FOIR = (35,000/70,000)x100 = 50%
From the above calculations, it is clear that Mr. Sinha has about 50% of his income left to pay the EMI of the new loan. So, if he meets the lender’s eligibility criteria and submits the necessary documents, he will get his loan approved.
How to reduce FOIR?
If the lender rejects your loan application on grounds of high FOIR, don’t be disheartened. You can use the following tips to lower your FOIR.
- Find a way to increase income :
One of the best ways to lower your FOIR is to increase your monthly income. You can take a second job, like freelancing in your free time or during weekends, or start a new side business. Once your income increases, you can use the additional amount to repay the loan.
- Pay off the debt :
If you have any debts like a personal or car loan, try to pay off the amount as soon as possible. You can prioritise paying off high-interest loans like credit card dues and then work your way around other debts. Once you pay off the dues, your disposable income will automatically increase and your FOIR will reduce.
- Choose a longer repayment tenure :
By extending the repayment tenure of the loan, you can lower your EMI, meaning you can easily afford to repay the debt. However, you must be wary that increasing the loan tenure also increases the overall interest pay out.
- Borrow less :
When you apply for any loan, consider your need and choose the amount carefully; borrow only as much as you need. A lower debt means, your EMI will be less so will be your FOIR.
- Improve your credit score :
If you have a high credit score, it means you have a strong credit history. For lenders, this is a big plus, and they would consider you a low-risk borrower. So, by improving your credit score, you would be in a better position to negotiate better loan terms, including lower FOIR.
- Have a guarantor :
When you have a guarantor or a co-signer for your loan, the lender will consider the income of both of you, meaning you would have a higher disposable income to pay the loan and your FOIR will be low. However, you must find a willing co-signer or a guarantor who would trust you to repay the loan on time.

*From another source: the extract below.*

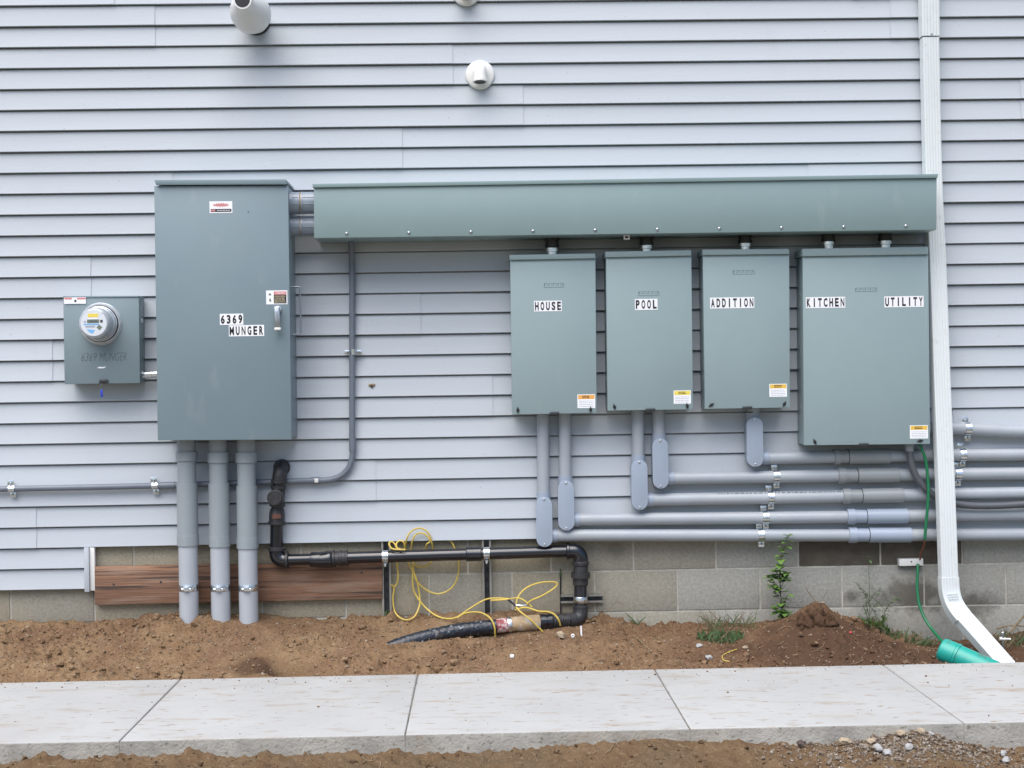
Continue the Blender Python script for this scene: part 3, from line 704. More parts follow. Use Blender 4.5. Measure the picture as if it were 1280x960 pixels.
# --- main disconnect cabinet
YC = -0.265
c = corners((192.6, 232.3), (360.2, 231.6), (364.4, 549.6), (197, 550.5), YC)
cb = thing('disconnect_cabinet', 'tall blue grey steel disconnect cabinet marked 6369 MUNGER', 'electrical cabinet', ((c[2][0]+c[3][0])/2, 0, c[2][1]))
MB().prism([(c[0][0]+0.004, c[0][1]), (c[1][0]-0.004, c[1][1]), (c[2][0]-0.004, c[2][1]+0.006), (c[3][0]+0.004, c[3][1]+0.006)], YC+0.032, -0.016).build('box', M['steel_cab'], cb, bevel=0.002)
MB().prism(c, YC, YC+0.031).build('door', M['steel_cab'], cb, bevel=0.003)
h = corners((192.7, 224.9), (357.4, 224.0), (358.4, 230.4), (195, 231.1), YC-0.016)
mb = MB().prism(h, YC-0.016, YC-0.001)
mb.prism([(h[0][0]+0.0005, h[0][1]-0.0005), (h[1][0]-0.0005, h[1][1]-0.0005), (h[2][0]+0.002, h[2][1]+0.0042), (h[3][0], h[3][1]+0.0042)], YC-0.0008, -0.017)
mb.build('rain_cap', M['steel_cab'], cb, bevel=0.0012)
name_plate('6369', 275, 392.2, 304, 406, YC, cb, 4)
name_plate('MUNGER', 286.3, 406.4, 330, 420.2, YC, cb, 6)
st = plate('maker_sticker', 262, 251.6, 290.3, 266.2, YC, M['white'], cb, 0.0006)
a_, b_, c_, d_ = rect(263.5, 261.2, 289.2, 264.8, YC)
MB().box(a_, b_, YC-0.0010, YC-0.0007, c_, d_).build('black_band', M['ink'], st)
a2, b2, _, _ = rect(263.8, 261.2, 269, 264.8, YC)
MB().box(a2, b2, YC-0.0014, YC-0.0011, c_+0.003, d_-0.003).build('band_mark', M['pinkink'], st)
print_lines(st, 271.5, 261.8, 287.5, 264.0, YC-0.0013, M['white'], 1, prn, 0.3)
a_, b_, c_, d_ = rect(266.5, 253.6, 285.5, 259.0, YC)
mb = MB(); n = 24
for i in range(n):                           # the red oval script mark
    t0 = i/n; x = a_+(b_-a_)*t0; env = math.sin(math.pi*(0.12+0.76*t0))
    zc = (c_+d_)/2+math.sin(t0*40)*0.002; hh = (d_-c_)*0.5*env*(0.55+0.45*abs(math.sin(i*2.1)))
    wv = (b_-a_)/n*0.72
    mb.add([(x, YC-0.0010, zc-hh), (x+wv, YC-0.0010, zc-hh*0.8), (x+wv, YC-0.0010, zc+hh), (x, YC-0.0010, zc+hh*0.8)], [(0, 1, 2, 3)])
mb.build('red_mark', M['redink'], st)
st = plate('danger_sticker', 332.8, 363.0, 359.2, 380.3, YC, M['white'], cb, 0.0006)
a_, b_, c_, d_ = rect(342.3, 364.3, 358.0, 368.2, YC)
MB().box(a_, b_, YC-0.0010, YC-0.0007, c_, d_).build('header_band', M['pinkink'], st)
a_, b_, c_, d_ = rect(342.3, 368.4, 358.0, 379.2, YC)
MB().box(a_, b_, YC-0.0010, YC-0.0007, c_, d_).build('text_panel', M['ink'], st)
print_lines(st, 343, 369.0, 356.5, 378.6, YC-0.0013, M['tanink'], 4, prn, 0.5)
print_lines(st, 345, 365.2, 357, 367.4, YC-0.0013, M['white'], 1, prn, 0.4)
mb = MB(); p = at(337.4, 368.3, YC); mb.prism([(p.x-0.006, p.z+0.004), (p.x+0.003, p.z+0.006), (p.x+0.007, p.z-0.002), (p.x-0.004, p.z-0.004)], YC-0.0010, YC-0.0007)
p = at(337.6, 375, YC); mb.prism([(p.x-0.004, p.z+0.006), (p.x+0.001, p.z+0.008), (p.x+0.006, p.z-0.006), (p.x-0.002, p.z-0.009)], YC-0.0010, YC-0.0007)
mb.build('pictogram', M['pen'], st)
# lever handle with cover
p0 = at(347.6, 384, YC); p1 = at(348.4, 411.5, YC)
hd = MB().rod((p0.x, YC-0.0004, p0.z-0.012), (p0.x, YC-0.028, p0.z-0.012), [(0, 0.017), (0.4, 0.017), (0.45, 0.012), (1, 0.012)], 18).build('handle', M['alu'], cb)
mb = MB().prism([(p0.x-0.013, p0.z), (p0.x+0.011, p0.z+0.002), (p1.x+0.015, p1.z), (p1.x-0.012, p1.z)], YC-0.044, YC-0.026)
mb.build('lever', M['alu'], hd, bevel=0.004)
mb = MB().prism([(p0.x-0.006, p0.z-0.02), (p0.x+0.004, p0.z-0.02), (p1.x+0.008, p1.z+0.012), (p1.x-0.005, p1.z+0.012)], YC-0.048, YC-0.0442)
mb.build('lever_rib', M['nip'], hd, bevel=0.0015)
MB().box(p1.x-0.014, p1.x+0.016, YC-0.050, YC-0.020, p1.z-0.006, p1.z+0.006).build('lever_tip', M['white_pvc'], hd, bevel=0.003)
# wire pull on the side
q0 = at(364, 358.5, -0.18); q1 = at(375.2, 358.5, -0.18); q2 = at(376, 417.6, -0.18); q3 = at(366, 418.5, -0.18)
mb = MB(); path = bend((q0.x-0.012, -0.18, q0.z), q1, (q1+q2)/2, 0.012)+bend((q1+q2)/2, q2, (q3.x-0.012, -0.18, q3.z), 0.012)[1:]
mb.tube(path, 0.0042, 10).build('wire_pull', M['nip'], cb)
p = at(310.5, 264.5, YC); MB().rod((p.x, YC+0.001, p.z), (p.x, YC-0.001, p.z), [(0, 0.004), (1, 0.003)], 10).build('rivet', M['pen'], cb)

# --- meter socket
YM = -0.135
c = corners((78.8, 370.2), (173.6, 369.6), (175.0, 479.0), (80.6, 480.2), YM)
mt = thing('meter_socket', 'small grey steel meter box with a round glass meter', 'electric meter', ((c[2][0]+c[3][0])/2, 0, c[2][1]))
MB().prism([(c[0][0]+0.004, c[0][1]-0.002), (c[1][0]-0.003, c[1][1]-0.002), (c[2][0]-0.003, c[2][1]+0.004), (c[3][0]+0.004, c[3][1]+0.004)], YM+0.022, -0.016).build('box', M['steel_meter'], mt, bevel=0.003)
MB().prism([(c[0][0], c[0][1]-0.009), (c[1][0], c[1][1]-0.009), c[2], c[3]], YM, YM+0.0215).build('cover', M['steel_meter'], mt, bevel=0.003)
MB().prism([(c[0][0], c[0][1]), (c[1][0], c[1][1]), (c[1][0], c[1][1]-0.0085), (c[0][0], c[0][1]-0.0085)], YM-0.003, YM+0.0213).build('top_lip', M['steel_meter'], mt, bevel=0.0015)
p = at(126.0, 405.0, YM)
def mrod(prof, name, mt_, par, y0, y1, n=48):
    return MB().rod((p.x, y0, p.z), (p.x, y1, p.z), prof, n).build(name, mt_, par)
mrod([(0, 0.101), (0.25, 0.101), (0.5, 0.096), (1, 0.094)], 'meter_ring', M['meter_ring'], mt, YM-0.0005, YM-0.016)
mrod([(0, 0.0875), (1, 0.0875)], 'ring_gasket', M['black'], mt, YM-0.0162, YM-0.0195)
met = mrod([(0, 0.084), (0.08, 0.084), (0.10, 0.081), (0.35, 0.079), (0.36, 0.0765), (0.82, 0.073), (0.90, 0.0715), (0.97, 0.066), (1.0, 0.062)], 'meter', M['meter_ring'], mt, YM-0.0197, YM-0.125)
YF = YM-0.1252
mrod([(0, 0.0605), (1, 0.0605)], 'dial_plate', M['dial'], met, YF, YF-0.0010)
def mbox(x0, x1, z0, z1, name, m_, dy=0.0):
    MB().box(p.x+x0, p.x+x1, YF-0.0018-dy, YF-0.0011-dy, p.z+z0, p.z+z1).build(name, M[m_], met)
mbox(-0.026, 0.022, 0.027, 0.044, 'yellow_plate', 'yellowink'); mbox(-0.026, 0.022, 0.018, 0.0245, 'white_strip', 'white')
mbox(-0.030, 0.026, 0.000, 0.016, 'display', 'lcd'); mbox(-0.020, 0.016, 0.004, 0.012, 'display_digits', 'pen', 0.0008)
mbox(-0.046, 0.024, -0.009, -0.003, 'blue_strip', 'lightblue'); mbox(-0.038, 0.006, -0.020, -0.013, 'print_strip', 'greyink')
mbox(0.031, 0.042, 0.002, 0.014, 'black_sensor', 'ink'); mbox(-0.044, -0.036, 0.001, 0.011, 'side_mark', 'greyink')
MB().prism([(p.x-0.034, p.z-0.028), (p.x+0.006, p.z-0.033), (p.x-0.006, p.z-0.050), (p.x-0.018, p.z-0.044)], YF-0.0018, YF-0.0011).build('blue_mark', M['lightblue'], met)
MB().prism([(p.x+0.026, p.z-0.008), (p.x+0.040, p.z-0.020), (p.x+0.028, p.z-0.034), (p.x+0.013, p.z-0.021)], YF-0.0018, YF-0.0011).build('grey_mark', M['lcd'], met)
st = plate('caution_sticker', 80.4, 371.8, 107.4, 379.8, YM, M['white'], mt, 0.0006, 0.0031)
for k, (xa, xb) in enumerate(((80.8, 90), (96.5, 107))):
    a_, b_, c_, d_ = rect(xa, 372.2, xb, 374.2, YM); MB().box(a_, b_, YM-0.0044, YM-0.0038, c_, d_).build('header_band', M['pinkink'], st)
pp = at(94.5, 376.2, YM); MB().rod((pp.x, YM-0.0038, pp.z), (pp.x, YM-0.0046, pp.z), [(0, 0.0055), (1, 0.0055)], 12).build('padlock_mark', M['ink'], st)
a_, b_, c_, d_ = rect(102, 441, 158, 451, YM)
for wd_, f0, f1 in (('6369', 0.0, 0.34), ('MUNGER', 0.40, 1.0)):
    text_mb(wd_, a_+(b_-a_)*f0, a_+(b_-a_)*f1, c_, d_, YM-0.0007, offset=-0.018, shear=0.3).build('handwriting', M['pen'], mt)
a_, b_, c_, d_ = rect(121, 458.3, 133, 460.3, YM)
MB().prism([(a_, c_+0.002), (a_+0.015, d_), (b_-0.02, d_-0.002), (b_, d_), (b_-0.012, c_), (a_+0.01, c_)], YM-0.0008, YM-0.0002).build('scuff_mark', M['white'], mt)
a_, b_, c_, d_ = rect(124.5, 474.5, 135.5, 479.5, YM)
MB().box(a_, b_, YM-0.010, YM-0.0005, c_, d_).build('hasp', M['iron_worn'], mt, bevel=0.003)
mb = MB(); q = at(127, 479, YM-0.008)
mb.tube([(q.x, YM-0.008, q.z+0.004), (q.x-0.003, YM-0.010, q.z-0.012), (q.x+0.001, YM-0.008, q.z-0.030)], 0.0012, 6).build('seal_wire', M['nip'], mt)
MB().box(q.x-0.006, q.x+0.006, YM-0.012, YM-0.008, q.z-0.066, q.z-0.029).build('seal_tag', M['bluetag'], mt, bevel=0.0015)
for z_, hh in ((0.325, 0.030), (0.285, 0.016), (0.355, 0.012)):
    xx = c[0] if False else None
xs = at(174.3, 425, YM).x; zs = at(174.3, 425, YM).z
MB().box(xs-0.0028, xs-0.0012, YM+0.05, YM+0.085, zs+0.115, zs+0.165).build('side_sticker', M['greyink'], mt)
MB().box(xs-0.0028, xs-0.0012, YM+0.05, YM+0.085, zs+0.085, zs+0.105).build('side_sticker', M['white'], mt)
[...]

Impact of FOIR on personal loans
FOIR is a critical determinant of your financial standing and ability to repay the loan. Hence, all lenders consider your FOIR to assess your eligibility. It is relevant for all kinds of loans, such as home loans, personal loans etc. But lenders give FOIR great importance, especially for personal loans.
Since a personal loan is an unsecured loan, and the lenders don’t demand any collateral as security against the amount they sanction, it increases the risk factor for them. In case you default on the loan repayment, the lender will face a huge loss. Hence, to avoid such risk, the lenders are usually stringent with their eligibility criteria, especially FOIR.
If you have a high FOIR while applying for a personal loan, they will know that you have less disposable income, which means your creditworthiness is also less. In such a case, the lender may reject your application or levy a higher interest rate than for other applicants with lower FOIR.
FOIR also has a significant impact on the loan processing time. If your FOIR is high, the lender may take longer to process your application as they will assess your creditworthiness before approving the loan.
Do all financial institutions have a standard FOIR?
No, the lenders do not have a uniform FOIR for all types of loans. Each lender may have their own FOIR criteria based on different factors like borrower’s income, past loan history, loan amount, employment status, loan tenure and other financial obligations.
For a secured loan like a home loan, where the lenders have the security of the asset, they may have a higher FOIR. But for unsecured loans like personal loans, the FOIR requirement will be less.
Final Word
Many loan applicants don’t have any idea about FOIR, and they don’t understand its importance. Since it represents your repayment capacity, it is one of the primary factors that lenders consider while assessing your loan eligibility. So, be aware of your FOIR, and use the tips mentioned above to reduce it. This will increase your chances of getting your loan sanctioned.